The 54-year-old has notched about 10 world and Olympic titles, including with Philippa Baker, Brenda Lawson, the Evers-Swindells and Waddell.
Typically, he says his record is "like a pimple on a gnat's arse" compared with some of the overseas greats.
He suggests that coaching was more fun in the days when he wasn't getting paid, when he was a railway storeman and carpet spinner in Wanganui.
One of his coaching knacks is an ability to reduce the "check" in a boat's progress. And while he will drool over the sight of a classy crew in action, he never allows cosmetics to get in the way of results.
"The hardest part is getting the timing right when the body changes direction. If you don't get the timing right, some of the force is working against the boat."
Tonks is hard on his rowers, hard on himself. The only one of his races he remembers with any satisfaction, in terms of his form, is the 1972 Munich Olympics when the coxless four won silver.
Tonks says: "I hardly achieved any of my goals in rowing. And most successful sportsmen don't make good coaches. The ones who have achieved all their goals and try to do it again struggle.
"The miles and miles of training have given me the foundation of how I train others. You've got to do the miles.
"With a horse, you hold it back, otherwise it will run itself to death. You've got to push humans because they've got a natural barrier ... I've learned it's a mental one.

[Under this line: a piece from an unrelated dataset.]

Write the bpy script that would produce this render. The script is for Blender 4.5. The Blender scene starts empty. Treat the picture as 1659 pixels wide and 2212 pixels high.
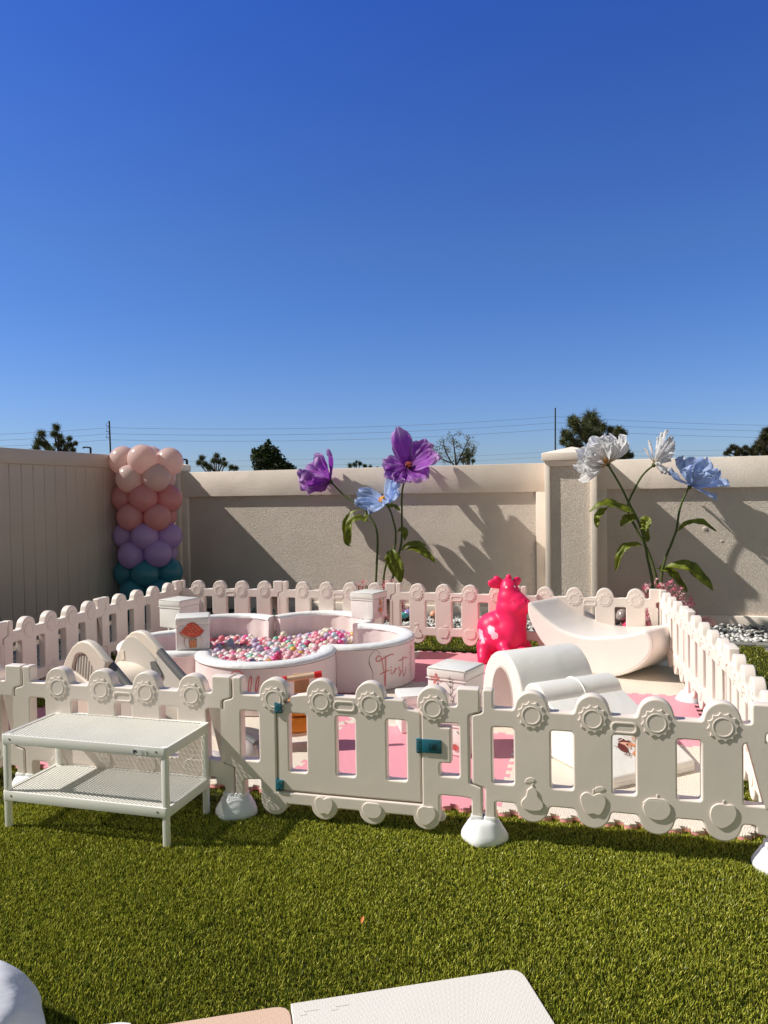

"But it's not just about following a programme. Some days you look at the rowers, watch them carry the boat, and you can pick where they are at. If they're knackered, it's no good pushing them again."
Tonks eschews team meetings, and saves any fury for the water where the rowers get to feel rather than hear his frustration.
This is a man who pushes the rowers, then pushes the glory on to them. He says for all the planning, success relies heavily on the right athletes turning up.
Attention will focus on his combination with Drysdale, who will go against historical trends where former crewmen struggle to sustain early single sculling success.
The future might further test the still developing relationship between rower and coach, who came together in March.
They had one bust-up in Germany, when Drysdale trained on his own for a day, but the rower says this led to a strengthening of their bonds.
Does Drysdale have any regrets?
"Well, after what happened on Saturday, I'd do it all again and twice as hard to experience that feeling of crossing the line first. I want to stay a world champion and win in Beijing."